Now I know this was a perfectly good photo opportunity, but I wasn't really thinking blog at the moment. And in truth this was not _all_ my handspun yarn, just the skeins I will not sell. That's either because I really love the yarn, or really hate the yarn. If I love it, I want to make something from it. If I hate it, well, I am too good hearted to take someone's cash for it.

I will admit, it made a pretty picture seeing all that yarn on the table. I got enthused enough to start pulling 'project' bags from the pile. One bag of 14 skeins of natural colored yarn for a sweater for me. One bag of big bulky black welsh mountain for a felted kitty bed. Several bags of hats, mitten, scarves for whoever. I do not have specific patterns yet for these bags, but I will, thanks to my many knitting books, or Ravelry.

So, that's when I found this: my rebellious yarn:
I remember very well spinning this yarn. I hated it, and posted at length at the time how I hated it. It was a scratchy wool blended with linen. I hated spinning it, and it shows so now I hate the yarn. It's overtwisted in spite of being washed, slubby and unevenly spun. It's only good quality is the very lovely lilac color that it was dyed. Since I purchased it in sealed bag, I had no idea of the quality of the fiber, and went on the color alone. Not wise, but pretty.

It continued to be rebellious this morning as I tried to wind it into a ball. OK, I was lazy, and should have used the swift to hold the yarn. The skein was winding off by itself oh so nice at first and lulled me into thinking I could continue that way. And then of course you hit all the kinkiness of the overspun yarn, and that rebellion rears it's grinning kinks again. It was only because I was on my front porch in the early morning coolness, coffee steaming on the table beside me, and birds filling the air with song, that kept me calm, as I worked through all the tangles and finally had it into a relatively tame ball. Besides, I consider it practice for later, when I have to once again untangle the ear buds of my mp3 player. Ever notice how yarn like those are, and how they seem to tangle the second you take them out of your ears?

I have four skeins of this yarn, close to 800 yards. Yes, I will use the swift to ball the rest, I learned my lesson. And I am too thrifty to toss this yarn. But fortunately I had a gleam of a possible project in mind for it.

One of the state fair categories this year is to weave an article from handspun. Now I am not really a weaver, nor do I have a functioning loom. I do however, have nail looms. A large shawl size triangle loom and two small sampler looms 12 inches in size.

Now I didn't want to make a shawl from this, I doubt I could stand to have it on my shoulders. I could have made two and joined them in the center for a tablecloth, an idea I want to do sometime, but not with this limited amount of yarn. So I decided to play with the sampler looms and see how the yarn looked.

There is nothing better for rebellious yarn, than putting it under tension again. And the weaving is going well. It's almost addicting, in that 'just one more row' kind of way.
Here's a closer look for details of how the yarn is pulled through the loom.
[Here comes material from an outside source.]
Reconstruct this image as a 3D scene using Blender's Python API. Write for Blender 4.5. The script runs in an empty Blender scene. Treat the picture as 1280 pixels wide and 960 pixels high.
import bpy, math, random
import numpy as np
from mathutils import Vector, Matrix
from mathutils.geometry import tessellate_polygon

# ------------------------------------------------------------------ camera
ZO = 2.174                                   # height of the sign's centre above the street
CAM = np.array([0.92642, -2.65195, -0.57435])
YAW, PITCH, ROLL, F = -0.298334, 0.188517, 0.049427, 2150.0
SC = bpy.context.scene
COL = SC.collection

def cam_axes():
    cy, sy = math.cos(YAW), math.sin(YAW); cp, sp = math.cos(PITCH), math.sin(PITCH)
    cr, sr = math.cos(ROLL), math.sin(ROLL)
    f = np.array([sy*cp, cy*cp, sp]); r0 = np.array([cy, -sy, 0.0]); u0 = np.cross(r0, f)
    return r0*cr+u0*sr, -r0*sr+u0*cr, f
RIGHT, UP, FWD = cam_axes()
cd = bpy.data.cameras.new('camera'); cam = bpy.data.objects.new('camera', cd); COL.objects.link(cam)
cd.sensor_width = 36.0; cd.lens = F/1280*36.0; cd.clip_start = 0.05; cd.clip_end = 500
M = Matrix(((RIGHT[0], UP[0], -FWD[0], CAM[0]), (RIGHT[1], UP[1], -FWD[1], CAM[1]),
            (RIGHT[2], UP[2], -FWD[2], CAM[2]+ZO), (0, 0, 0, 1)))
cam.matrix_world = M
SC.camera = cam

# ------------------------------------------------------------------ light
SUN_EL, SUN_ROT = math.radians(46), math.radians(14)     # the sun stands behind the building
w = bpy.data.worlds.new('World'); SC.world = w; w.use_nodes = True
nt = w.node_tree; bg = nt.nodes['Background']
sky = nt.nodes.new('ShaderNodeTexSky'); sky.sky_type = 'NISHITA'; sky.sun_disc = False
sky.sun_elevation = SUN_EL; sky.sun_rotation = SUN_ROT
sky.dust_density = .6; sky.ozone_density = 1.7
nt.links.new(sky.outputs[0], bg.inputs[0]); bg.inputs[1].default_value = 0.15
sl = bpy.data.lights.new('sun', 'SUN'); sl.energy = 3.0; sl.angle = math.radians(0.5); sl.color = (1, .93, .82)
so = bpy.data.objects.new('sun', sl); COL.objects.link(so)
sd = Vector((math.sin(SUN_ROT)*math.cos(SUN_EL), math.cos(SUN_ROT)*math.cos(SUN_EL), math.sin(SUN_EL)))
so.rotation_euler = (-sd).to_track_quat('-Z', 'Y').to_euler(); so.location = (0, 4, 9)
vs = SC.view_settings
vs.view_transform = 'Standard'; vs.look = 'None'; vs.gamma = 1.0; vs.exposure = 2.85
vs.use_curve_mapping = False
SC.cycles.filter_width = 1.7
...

I am not going to go into details on the weaving right now. I had to consult the internet to learn the process and had to look in several places before it made sense and I was weaving. Once you learn, it becomes easy. The only difficult part is at the very end, when everything is very tight. Getting the yarn pulled through is hard work. You have to weave every nail, or the square will not stay together.
In fact that was my biggest doubt as I did my first square. I just couldn't believe that it would just dissolve into one big ravelly mess. But to prove it doesn't:

Now I normally would not show something so unfinished, but it's proof of two things. One, the square does stay together, and two, the square right off the loom is no where near finished. Whatever project I decide to make out of the squares, will definately be sewn together after a good washing and blocking.
But that yarn doesn't look quite so rebellious anymore, does it?